Intel is ramping up into the release of its next-gen Xeon "Emerald Rapids" CPU family, with some new information teasing the flagship 64-core, 128-thread Xeon 8592+ processor.

The new Intel Xeon 8592+ processor was spotted in its engineering sample form, with a CPU base clock of 1.9GHz and a boost clock of 3.9GHz, but with this being an ES processor, we should expect higher clocks when the processor is in retail form. We have a base TDP of 350W, but it can be adjusted to 420W while peak power will reach 500W. The pre-release sample seems to have a 922W peak power, but I hope we don't see that number in retail form.
Intel's new Emerald Rapids-based Xeon 8592+ processor will have 448MB of combined cache (120MB L2 cache + 320MB of L3 cache), which is a near doubling over the 232MB of cache on the previous-gen flagship Xeon 8490H "Sapphire Rapids" CPU.
The new 64-core, 128-thread processor in the Xeon 8592+ CPU leak was joined by the Xeon 8558U processor that hit Geekbench recently, rolling out from Intel as a new 48-core, 96-thread Xeon "Emerald Rapids" processor. We could expect a base clock of 2.0GHz, with 356MB of combined cache, over 150MB+ more cache than its Sapphire Rapids counterpart.

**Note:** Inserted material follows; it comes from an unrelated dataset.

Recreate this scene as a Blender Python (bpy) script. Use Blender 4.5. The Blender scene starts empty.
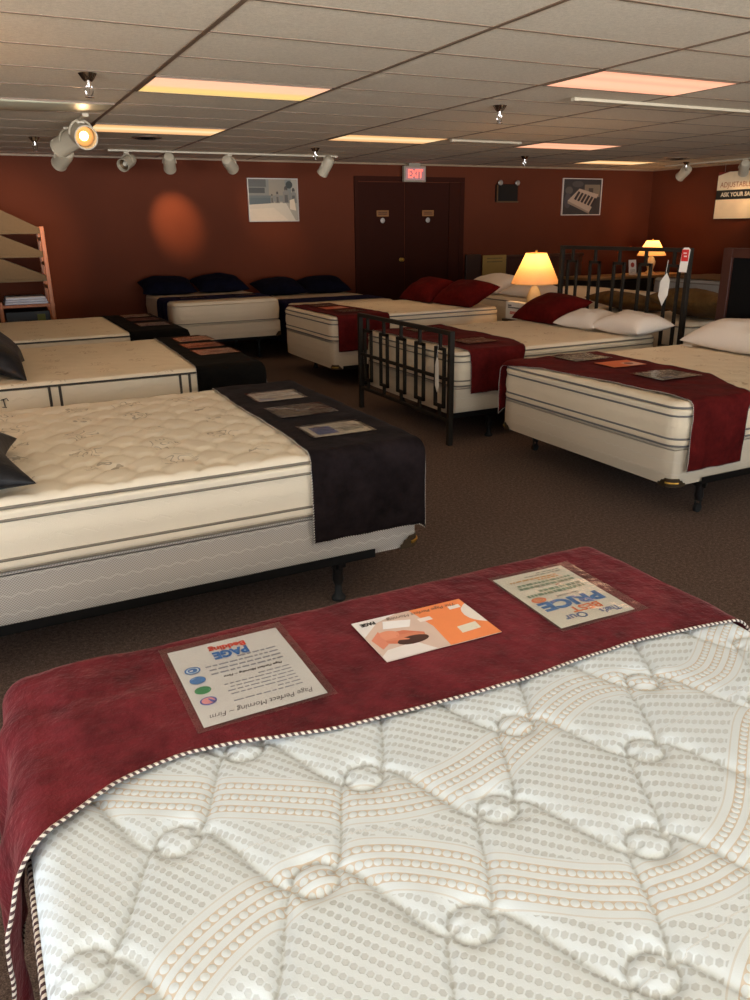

As for the benefits of the new 5th Generation Xeon Scalable platform, we are to expect up to 3x LLC cache, higher DDR5 memory support, CXL Type 3 support, and a double-digit increase in terms of performance per watt. Intel will also have a larger core count with its new Emerald Rapids processors versus the previous limits of Sapphire Rapids.

Intel is promising energy-efficient compute performance, with an optimized performance mode that delivers up to 17% general purpose performance-per-watt, which offloads CPU cores with Intel Accelerator Engines for power efficiency.
The world of AI is, of course, front and center: with AI Everywhere with the Best CPUs for AI being pushed by Intel. We are to expect a "huge" performance boost across Inference and Training AI workloads, Intel Advanced Matrix Extensions (AMX) for built-in AI acceleration, and out-of-the-box deployment with Optimized SW stacks. Intel has AI covered with Emeralds Rapids.
Sounds good, right?
Well, the elephant in the room would have to be the fact that AMD has its just-announced Ryzen Threadripper and Ryzen Threadripper PRO 7000 series CPUs... as well as the core-busting EPYC processors, AMD has more cores, more threads, more clocks, and they're gaining momentum in the server, data center, and AI worlds.
- Read more: AMD Ryzen Threadripper PRO 7000 WX series CPUs top out at 96 cores, 192 threads Zen 4 for $9999
- Read more: Intel's next-gen Emerald Rapids CPU: 64 cores, 80 PCIe 5.0 lanes, and more
- Read more: AMD EPYC 9684X 'Genoa-X' CPU: 96C/192T, Zen 4 on 5nm, 1.1GB of cache
- Read more: AMD EPYC Bergamo CPUs: Zen 4 + 128 cores, 256 threads on 5nm TSMC
AMD has its flagship Ryzen Threadripper PRO 7995WX processors with 96 cores and 192 threads of Zen 4-powered CPU performance available for HEDT platforms... on your desk. The server, data center, and AI side of things can scale even higher with AMD offering its EPYC family of processors led by the AMD EPYC "Bergamo" CPU that has 128 cores and 256 threads of CPU power. Intel is beat before they've even launched their new Xeon "Emerald Rapids" processors.